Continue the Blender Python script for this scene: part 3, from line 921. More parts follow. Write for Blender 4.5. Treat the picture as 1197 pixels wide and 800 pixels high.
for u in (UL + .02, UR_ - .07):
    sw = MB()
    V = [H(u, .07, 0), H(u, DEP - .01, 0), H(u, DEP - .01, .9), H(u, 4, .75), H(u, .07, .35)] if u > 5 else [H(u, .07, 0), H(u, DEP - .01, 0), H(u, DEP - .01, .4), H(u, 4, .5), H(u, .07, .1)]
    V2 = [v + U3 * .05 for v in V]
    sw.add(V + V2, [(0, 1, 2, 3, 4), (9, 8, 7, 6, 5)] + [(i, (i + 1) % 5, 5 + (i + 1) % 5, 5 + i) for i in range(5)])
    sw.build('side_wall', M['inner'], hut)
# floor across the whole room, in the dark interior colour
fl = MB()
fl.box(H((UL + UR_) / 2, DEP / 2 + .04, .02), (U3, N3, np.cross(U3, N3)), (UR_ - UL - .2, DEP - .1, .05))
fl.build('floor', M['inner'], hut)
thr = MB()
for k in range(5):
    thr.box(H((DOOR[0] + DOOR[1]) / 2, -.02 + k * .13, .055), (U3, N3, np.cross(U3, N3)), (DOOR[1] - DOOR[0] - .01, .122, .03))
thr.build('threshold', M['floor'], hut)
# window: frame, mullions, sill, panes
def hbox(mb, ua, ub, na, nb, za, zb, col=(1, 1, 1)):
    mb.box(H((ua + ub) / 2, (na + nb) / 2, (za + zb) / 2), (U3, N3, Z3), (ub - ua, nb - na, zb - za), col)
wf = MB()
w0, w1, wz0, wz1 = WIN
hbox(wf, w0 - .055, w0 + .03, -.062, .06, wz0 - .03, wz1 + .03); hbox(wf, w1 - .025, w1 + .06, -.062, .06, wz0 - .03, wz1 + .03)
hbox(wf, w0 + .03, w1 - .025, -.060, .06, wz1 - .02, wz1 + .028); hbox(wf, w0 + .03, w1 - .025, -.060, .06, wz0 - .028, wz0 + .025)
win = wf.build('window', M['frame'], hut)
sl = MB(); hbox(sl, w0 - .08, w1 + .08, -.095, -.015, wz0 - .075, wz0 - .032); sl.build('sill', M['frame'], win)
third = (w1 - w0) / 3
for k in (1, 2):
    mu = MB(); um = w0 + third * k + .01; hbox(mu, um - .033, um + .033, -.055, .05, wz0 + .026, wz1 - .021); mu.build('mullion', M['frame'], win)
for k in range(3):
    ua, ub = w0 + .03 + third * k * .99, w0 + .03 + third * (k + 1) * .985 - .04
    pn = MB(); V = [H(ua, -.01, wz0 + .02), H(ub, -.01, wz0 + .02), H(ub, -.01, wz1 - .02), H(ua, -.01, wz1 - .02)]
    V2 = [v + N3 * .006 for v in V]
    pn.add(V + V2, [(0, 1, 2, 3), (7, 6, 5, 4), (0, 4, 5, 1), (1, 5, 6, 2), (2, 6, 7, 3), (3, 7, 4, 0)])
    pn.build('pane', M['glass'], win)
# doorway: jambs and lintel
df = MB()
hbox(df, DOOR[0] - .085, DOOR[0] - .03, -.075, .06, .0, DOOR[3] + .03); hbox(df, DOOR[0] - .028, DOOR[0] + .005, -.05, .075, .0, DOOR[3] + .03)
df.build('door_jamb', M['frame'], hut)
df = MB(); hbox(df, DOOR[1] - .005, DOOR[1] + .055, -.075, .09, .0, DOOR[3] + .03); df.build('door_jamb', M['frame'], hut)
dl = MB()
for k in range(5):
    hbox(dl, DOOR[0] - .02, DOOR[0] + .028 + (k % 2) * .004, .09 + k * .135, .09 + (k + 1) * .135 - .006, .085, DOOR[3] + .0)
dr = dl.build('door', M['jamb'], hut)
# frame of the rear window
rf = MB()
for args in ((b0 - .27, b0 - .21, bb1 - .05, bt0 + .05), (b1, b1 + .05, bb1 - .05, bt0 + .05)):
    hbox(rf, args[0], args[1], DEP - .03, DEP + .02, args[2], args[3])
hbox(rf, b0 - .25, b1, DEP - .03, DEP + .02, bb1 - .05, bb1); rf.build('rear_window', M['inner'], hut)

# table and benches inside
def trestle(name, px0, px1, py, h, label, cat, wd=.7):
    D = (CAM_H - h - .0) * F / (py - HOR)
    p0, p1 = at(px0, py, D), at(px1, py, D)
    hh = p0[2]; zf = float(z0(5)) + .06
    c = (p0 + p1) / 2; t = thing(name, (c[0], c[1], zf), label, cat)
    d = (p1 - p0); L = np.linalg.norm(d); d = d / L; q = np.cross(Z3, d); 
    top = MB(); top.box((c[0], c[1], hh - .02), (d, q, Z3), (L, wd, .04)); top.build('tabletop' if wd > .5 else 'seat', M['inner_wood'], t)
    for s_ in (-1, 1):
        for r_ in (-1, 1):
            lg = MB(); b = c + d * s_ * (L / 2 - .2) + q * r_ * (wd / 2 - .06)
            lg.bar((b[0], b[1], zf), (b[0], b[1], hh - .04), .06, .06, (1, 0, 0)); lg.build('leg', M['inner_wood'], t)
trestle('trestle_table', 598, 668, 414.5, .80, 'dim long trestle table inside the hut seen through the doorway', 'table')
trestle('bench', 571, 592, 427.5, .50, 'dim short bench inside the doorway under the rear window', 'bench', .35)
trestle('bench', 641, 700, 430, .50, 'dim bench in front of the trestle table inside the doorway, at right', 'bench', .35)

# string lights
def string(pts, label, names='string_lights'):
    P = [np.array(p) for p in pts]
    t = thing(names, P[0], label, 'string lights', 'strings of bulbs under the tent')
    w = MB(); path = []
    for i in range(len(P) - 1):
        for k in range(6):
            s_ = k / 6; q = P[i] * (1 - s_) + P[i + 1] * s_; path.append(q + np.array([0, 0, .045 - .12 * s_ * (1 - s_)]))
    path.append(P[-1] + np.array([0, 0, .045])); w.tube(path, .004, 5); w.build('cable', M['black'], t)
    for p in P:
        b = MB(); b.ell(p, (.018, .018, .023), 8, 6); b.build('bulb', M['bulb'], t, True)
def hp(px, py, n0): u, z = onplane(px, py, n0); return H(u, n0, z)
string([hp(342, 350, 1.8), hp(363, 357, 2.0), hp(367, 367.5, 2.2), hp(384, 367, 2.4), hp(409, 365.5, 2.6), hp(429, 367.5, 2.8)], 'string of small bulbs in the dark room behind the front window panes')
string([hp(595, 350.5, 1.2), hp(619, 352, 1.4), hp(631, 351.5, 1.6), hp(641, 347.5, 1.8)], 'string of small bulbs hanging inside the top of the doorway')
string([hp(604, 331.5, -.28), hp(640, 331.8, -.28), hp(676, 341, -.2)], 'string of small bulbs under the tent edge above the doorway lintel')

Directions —
Return every line of the material exactly.

Output of the exercise —
Continue the Blender Python script for this scene: part 3, from line 921. More parts follow. Write for Blender 4.5. Treat the picture as 1197 pixels wide and 800 pixels high.
for u in (UL + .02, UR_ - .07):
    sw = MB()
    V = [H(u, .07, 0), H(u, DEP - .01, 0), H(u, DEP - .01, .9), H(u, 4, .75), H(u, .07, .35)] if u > 5 else [H(u, .07, 0), H(u, DEP - .01, 0), H(u, DEP - .01, .4), H(u, 4, .5), H(u, .07, .1)]
    V2 = [v + U3 * .05 for v in V]
    sw.add(V + V2, [(0, 1, 2, 3, 4), (9, 8, 7, 6, 5)] + [(i, (i + 1) % 5, 5 + (i + 1) % 5, 5 + i) for i in range(5)])
    sw.build('side_wall', M['inner'], hut)
# floor across the whole room, in the dark interior colour
fl = MB()
fl.box(H((UL + UR_) / 2, DEP / 2 + .04, .02), (U3, N3, np.cross(U3, N3)), (UR_ - UL - .2, DEP - .1, .05))
fl.build('floor', M['inner'], hut)
thr = MB()
for k in range(5):
    thr.box(H((DOOR[0] + DOOR[1]) / 2, -.02 + k * .13, .055), (U3, N3, np.cross(U3, N3)), (DOOR[1] - DOOR[0] - .01, .122, .03))
thr.build('threshold', M['floor'], hut)
# window: frame, mullions, sill, panes
def hbox(mb, ua, ub, na, nb, za, zb, col=(1, 1, 1)):
    mb.box(H((ua + ub) / 2, (na + nb) / 2, (za + zb) / 2), (U3, N3, Z3), (ub - ua, nb - na, zb - za), col)
wf = MB()
w0, w1, wz0, wz1 = WIN
hbox(wf, w0 - .055, w0 + .03, -.062, .06, wz0 - .03, wz1 + .03); hbox(wf, w1 - .025, w1 + .06, -.062, .06, wz0 - .03, wz1 + .03)
hbox(wf, w0 + .03, w1 - .025, -.060, .06, wz1 - .02, wz1 + .028); hbox(wf, w0 + .03, w1 - .025, -.060, .06, wz0 - .028, wz0 + .025)
win = wf.build('window', M['frame'], hut)
sl = MB(); hbox(sl, w0 - .08, w1 + .08, -.095, -.015, wz0 - .075, wz0 - .032); sl.build('sill', M['frame'], win)
third = (w1 - w0) / 3
for k in (1, 2):
    mu = MB(); um = w0 + third * k + .01; hbox(mu, um - .033, um + .033, -.055, .05, wz0 + .026, wz1 - .021); mu.build('mullion', M['frame'], win)
for k in range(3):
    ua, ub = w0 + .03 + third * k * .99, w0 + .03 + third * (k + 1) * .985 - .04
    pn = MB(); V = [H(ua, -.01, wz0 + .02), H(ub, -.01, wz0 + .02), H(ub, -.01, wz1 - .02), H(ua, -.01, wz1 - .02)]
    V2 = [v + N3 * .006 for v in V]
    pn.add(V + V2, [(0, 1, 2, 3), (7, 6, 5, 4), (0, 4, 5, 1), (1, 5, 6, 2), (2, 6, 7, 3), (3, 7, 4, 0)])
    pn.build('pane', M['glass'], win)
# doorway: jambs and lintel
df = MB()
hbox(df, DOOR[0] - .085, DOOR[0] - .03, -.075, .06, .0, DOOR[3] + .03); hbox(df, DOOR[0] - .028, DOOR[0] + .005, -.05, .075, .0, DOOR[3] + .03)
df.build('door_jamb', M['frame'], hut)
df = MB(); hbox(df, DOOR[1] - .005, DOOR[1] + .055, -.075, .09, .0, DOOR[3] + .03); df.build('door_jamb', M['frame'], hut)
dl = MB()
for k in range(5):
    hbox(dl, DOOR[0] - .02, DOOR[0] + .028 + (k % 2) * .004, .09 + k * .135, .09 + (k + 1) * .135 - .006, .085, DOOR[3] + .0)
dr = dl.build('door', M['jamb'], hut)
# frame of the rear window
rf = MB()
for args in ((b0 - .27, b0 - .21, bb1 - .05, bt0 + .05), (b1, b1 + .05, bb1 - .05, bt0 + .05)):
    hbox(rf, args[0], args[1], DEP - .03, DEP + .02, args[2], args[3])
hbox(rf, b0 - .25, b1, DEP - .03, DEP + .02, bb1 - .05, bb1); rf.build('rear_window', M['inner'], hut)

# table and benches inside
def trestle(name, px0, px1, py, h, label, cat, wd=.7):
    D = (CAM_H - h - .0) * F / (py - HOR)
    p0, p1 = at(px0, py, D), at(px1, py, D)
    hh = p0[2]; zf = float(z0(5)) + .06
    c = (p0 + p1) / 2; t = thing(name, (c[0], c[1], zf), label, cat)
    d = (p1 - p0); L = np.linalg.norm(d); d = d / L; q = np.cross(Z3, d); 
    top = MB(); top.box((c[0], c[1], hh - .02), (d, q, Z3), (L, wd, .04)); top.build('tabletop' if wd > .5 else 'seat', M['inner_wood'], t)
    for s_ in (-1, 1):
        for r_ in (-1, 1):
            lg = MB(); b = c + d * s_ * (L / 2 - .2) + q * r_ * (wd / 2 - .06)
            lg.bar((b[0], b[1], zf), (b[0], b[1], hh - .04), .06, .06, (1, 0, 0)); lg.build('leg', M['inner_wood'], t)
trestle('trestle_table', 598, 668, 414.5, .80, 'dim long trestle table inside the hut seen through the doorway', 'table')
trestle('bench', 571, 592, 427.5, .50, 'dim short bench inside the doorway under the rear window', 'bench', .35)
trestle('bench', 641, 700, 430, .50, 'dim bench in front of the trestle table inside the doorway, at right', 'bench', .35)

# string lights
def string(pts, label, names='string_lights'):
    P = [np.array(p) for p in pts]
    t = thing(names, P[0], label, 'string lights', 'strings of bulbs under the tent')
    w = MB(); path = []
    for i in range(len(P) - 1):
        for k in range(6):
            s_ = k / 6; q = P[i] * (1 - s_) + P[i + 1] * s_; path.append(q + np.array([0, 0, .045 - .12 * s_ * (1 - s_)]))
    path.append(P[-1] + np.array([0, 0, .045])); w.tube(path, .004, 5); w.build('cable', M['black'], t)
    for p in P:
        b = MB(); b.ell(p, (.018, .018, .023), 8, 6); b.build('bulb', M['bulb'], t, True)
def hp(px, py, n0): u, z = onplane(px, py, n0); return H(u, n0, z)
string([hp(342, 350, 1.8), hp(363, 357, 2.0), hp(367, 367.5, 2.2), hp(384, 367, 2.4), hp(409, 365.5, 2.6), hp(429, 367.5, 2.8)], 'string of small bulbs in the dark room behind the front window panes')
string([hp(595, 350.5, 1.2), hp(619, 352, 1.4), hp(631, 351.5, 1.6), hp(641, 347.5, 1.8)], 'string of small bulbs hanging inside the top of the doorway')
string([hp(604, 331.5, -.28), hp(640, 331.8, -.28), hp(676, 341, -.2)], 'string of small bulbs under the tent edge above the doorway lintel')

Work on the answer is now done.